In post-1967 Arab/Muslim world, anti-semitism did not exist. It was "ant-zionism." These accusations were used as a pretext to discriminate against the Jewish minority, confiscate their land, massacre, them, etc.
This ultimately precipitated the flight of ~900,000+ Jews, most of whom went to Israel.
http://en.wikipedia.org/wiki/Jewish_exodus_from_Arab_lands
In the Soviet Union, antisemitism didn't exist either. No, it was "ant-zionism."
Soviet Union even created a government-sanction department, run by Jews no less, dedicating to researching the threat of Zionism to the world and anti-racists.
http://en.wikipedia.org/wiki/Anti-Zionist_Committee_of_the_Soviet_Public
Naturally, because it was run by Jews - those accusing it of antisemitism were easily silenced. The anti-zionist committee pumped out sophisticated propaganda to discredit the 1,000,000+ Jews living in Russia, most of whom wanted to leave because of the massive and institutionalized discrimination.

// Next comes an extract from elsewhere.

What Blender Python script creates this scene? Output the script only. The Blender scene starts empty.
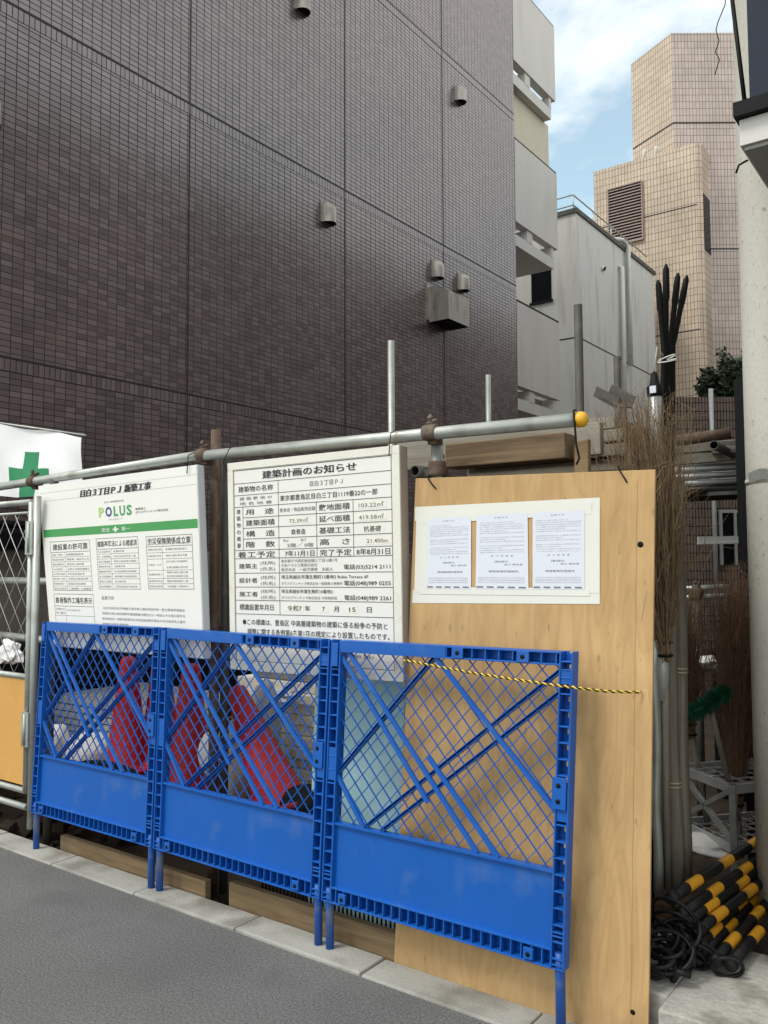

Many were sent to the gulags...some disappeared.
What is happening in Europe is a stark reminder of what has happened in the past.
Antisemitism is at a level highest only since WWII. A sizable minority of Jews, especially in scandanvian countries, are considering emigrating out of the continent.
Is anyone else pissed off over this? I expect this type of shit in the Muslim world - but in Europe, after 85% of its Jewish population was exterminated...you''d think by now they would have learned.
Just...just repulsive.
I'm sure the leftists here are gonna be all - "you're just trying to silence critics of israel by calling them antisemitic blah blah blah!!!11"
I'm doing no such thing. Right now we're beyond run of the mill criticism. Europe is taking out its hatred of Israel on its own Jewish population, and European leaders dubiously say this isn't happening...even though statistics overwhelmingly disagree.